The banks opened by the House of St. George became the heart of a financial system, which handled two increasingly different money circuits. The first, which acted as the House's treasury, received income from taxes, paid out revenues to the holders of “luoghi” and fed the grants given by San Giorgio to the state and to public offices in general. The second circuit met the needs of the public by taking deposits, handling withdrawals and transfering money between private citizens.

Notes:

11. A.S.G., Archivio di San Giorgio, serie “Introitus et exitus Officii Sancti Georgii”, n. 1.

12. A.S.G., Archivio di San Giorgio, pand. 17, n. 7204.

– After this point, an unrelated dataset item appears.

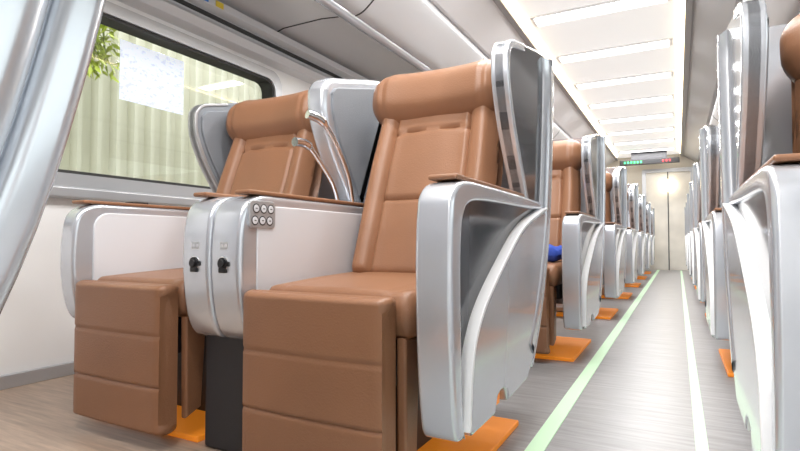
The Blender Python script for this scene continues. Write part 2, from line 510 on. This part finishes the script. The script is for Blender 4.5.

13. Large compera of the salt.

14. Thus the debts from the wars against Pisa and Venezia were gathered into the compera magna mutuorum veterum (large compera of the war debt) of 1303 and those of the successive civil wars (1306-1331) into the Compera magna pacis (large compera of peace) of 1332. In 1340, after the change in political structure under the authority of doge Simone Boccanegra, the administration of all existing compere was also reorganised, keeping them separate but devaluing their luoghi (shares) on the market and assigning to the devalued capital variable interest from 7% to 10%. From this reform was born the compere comperarum Capituli (compere of the compere of the Capitolo), so called because the relevant ledgers were kept in the Capitolo of the Cathedral in order to preserve them from popular revolt such as those of 1339, when fiscal documents were burned. In these compere the state ceded nearly all their income in exchange for a fairly modest fixed payment (lire 20.000) to fund its current expenses (H. Sieveking, Studio sulle finanze genovesi nel medioevo e in particolare sulla Casa di San Giorgio, trad. di O. Soardi, in "Atti della Società Ligure di Storia Patria", vol. XXXV, pt. I, 1905, p. 135). To the compere of the Capitolo yet more compere would be added by merging later debts: in 1368 the compere Sancti Pauli (compere of St. Paul, later called veteres) with 10% interest rate, in 1381 the compere nove Sancti Pauli (the new compere of St. Paul ), with 5-9% interest rate and the compere regiminis with 8% interest rate; in 1395 the compere Sancti Petri (compere of St. Peter), with 8-9% interest rate.